Monday 26 September 2016

LIGHT YEARS review


Now touring cinemas across the country is director Esther May Campbell's feature film debut, Light Years. When Rose leaves home in search of her absent mother (folk singer Beth Orton), her siblings leave the familiarity of their surroundings to try and track them both down and bring them home.


Expanded from Esther May Campbell's BAFTA winning short, this is a world where the children exist largely without adults. Beth Orton (best known as a folk singer who has occasionally collaborated with the Chemical Brothers) in her second big screen acting role, plays a character who exists as a spectre in the lives of her young children. They all know their mother is ill and that the cause of her issues may come into play in their lives as they get older, and although it would be unfair to categorise her as a bad parent, her illness has left an indelible mark on the lives and growth of her children. It's this fractious relationship that provides the backbone to the film, although the lack of clarity towards the direction of the film can prove frustrating to watch.

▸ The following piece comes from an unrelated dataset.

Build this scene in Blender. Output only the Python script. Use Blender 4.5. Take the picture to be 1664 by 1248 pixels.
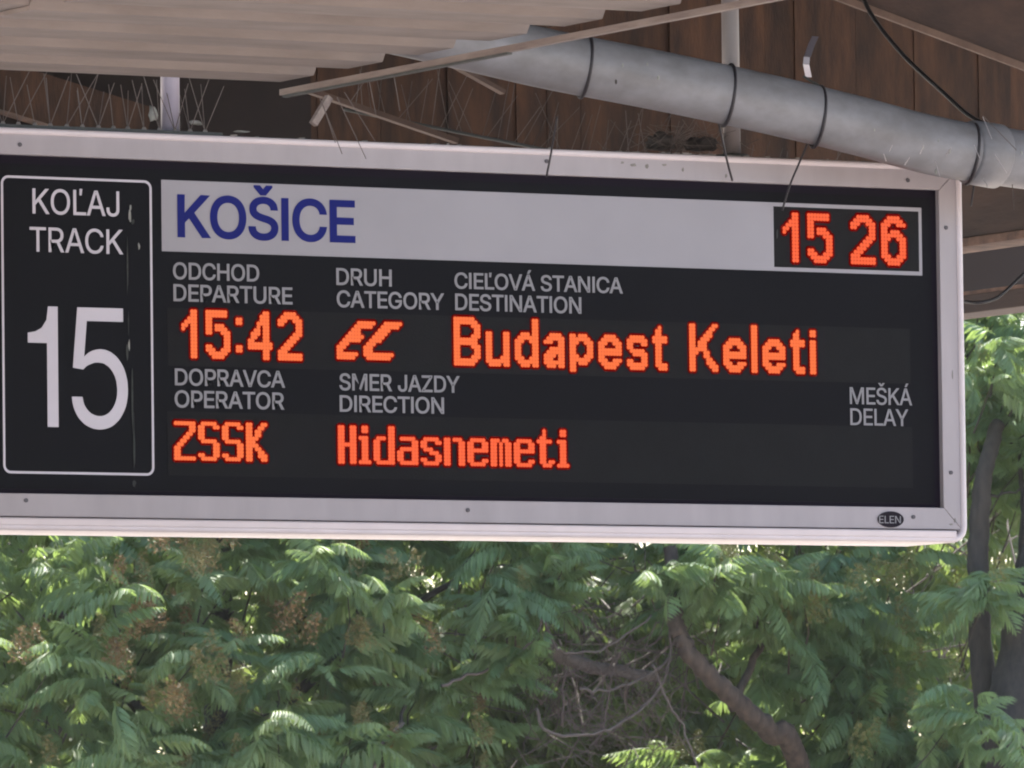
import bpy, bmesh, math, random
import numpy as np
from mathutils import Vector, Matrix

# ------------------------------------------------------------------ scene, camera, light
for o in list(bpy.data.objects):
    bpy.data.objects.remove(o, do_unlink=True)
scn = bpy.context.scene
COL = scn.collection
PI = math.pi

F = 13500.0                                   # focal length in photograph pixels (1664 wide)
VX = Vector((23538.0, 561.0, F)).normalized()  # board's horizontal direction seen from the camera
VZ = Vector((-2664.0, -213000.0, F))
VZ = (VZ - VX * VZ.dot(VX)).normalized()      # true vertical
VY = VZ.cross(VX)
def cam2world(v): return Vector((VX.dot(v), VY.dot(v), VZ.dot(v)))
def pdir(px, py): return Vector(((px - 832.0) / F, (py - 624.0) / F, 1.0))
_p0 = cam2world(pdir(560, 715) * 18.3)
CAM = Vector((-_p0.x, -_p0.y, 1.65))
def P(px, py, Y=0.0):
    """world point on the plane y = Y that the photograph shows at px, py"""
    d = cam2world(pdir(px, py))
    t = (Y - CAM.y) / d.y
    return CAM + d * t

cd = bpy.data.cameras.new('camera'); cam = bpy.data.objects.new('camera', cd); COL.objects.link(cam)
cd.sensor_width = 36.0; cd.lens = 36.0 * F / 1664.0
cd.clip_start = 0.5; cd.clip_end = 2000.0
r = cam2world(Vector((1, 0, 0))); u = cam2world(Vector((0, -1, 0))); b = cam2world(Vector((0, 0, -1)))
cam.matrix_world = Matrix(((r.x, u.x, b.x, CAM.x), (r.y, u.y, b.y, CAM.y), (r.z, u.z, b.z, CAM.z), (0, 0, 0, 1)))
cd.dof.use_dof = True; cd.dof.focus_distance = 18.2; cd.dof.aperture_fstop = 55.0
scn.camera = cam

EXPO = 2.08
SUN_EL, SUN_AZ = math.radians(56), math.radians(26)      # azimuth from +Y (beyond the trees) towards +X
world = bpy.data.worlds.new('World'); scn.world = world; world.use_nodes = True
nt = world.node_tree
bg = nt.nodes['Background']
sky = nt.nodes.new('ShaderNodeTexSky'); sky.sky_type = 'NISHITA'; sky.sun_disc = False
sky.sun_elevation = SUN_EL; sky.sun_rotation = SUN_AZ
sky.air_density = 1.0; sky.dust_density = 2.2; sky.ozone_density = 1.0
nt.links.new(sky.outputs[0], bg.inputs[0]); bg.inputs[1].default_value = 0.13
sl = bpy.data.lights.new('sun', 'SUN'); sl.energy = 4.3; sl.angle = math.radians(0.5); sl.color = (1.0, 0.94, 0.86)
so = bpy.data.objects.new('sun', sl); COL.objects.link(so)
sdir = Vector((math.sin(SUN_AZ) * math.cos(SUN_EL), math.cos(SUN_AZ) * math.cos(SUN_EL), math.sin(SUN_EL)))
so.location = sdir * 60; so.rotation_euler = sdir.to_track_quat('Z', 'Y').to_euler()
scn.view_settings.view_transform = 'Standard'; scn.view_settings.look = 'None'
scn.view_settings.exposure = EXPO; scn.view_settings.gamma = 1.0; scn.view_settings.use_curve_mapping = False
scn.render.engine = 'CYCLES'
scn.cycles.pixel_filter_type = 'BLACKMAN_HARRIS'; scn.cycles.filter_width = 2.0
scn.cycles.max_bounces = 6; scn.cycles.transparent_max_bounces = 8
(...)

Shot by Zac Nicholson and Will Pugh, the film is a visual delight, with the drab greyness of an industrial estate representing adulthood clashing with the surrounding blooming countryside of childhood. There are moments when these two worlds collide for the young characters who have been forced into early adulthood by their parents, such as one scene on a motorway bridge that audibly expresses the thundering journey they are on, and another where teenager Ramona (Sophie Burton) finds young love as a train roars past. Rather than coming across as heavy handed or cod-philosophical, it's these moments of contrast that end up bringing the film to life, albeit fleetingly.


The most intriguing character in the film is a scrappy little kid on a bike called Levi, who appears to exist in a world that's somewhere between Harmony Korine's Gummo and This is England. On the periphery of the story but with a vocal romantic interest in youngest daughter Rose, when he inexplicably disappears from the narrative as the focus shifts onto Orton's character, his presence is sorely missed.

Light Years is a sleepy sunset of a film, and although there is an undeniably beautiful and lyrical quality within its photography, the visuals far surpass the performances and the family puzzle at the heart of the film is one that ultimately you may not care about seeing solved.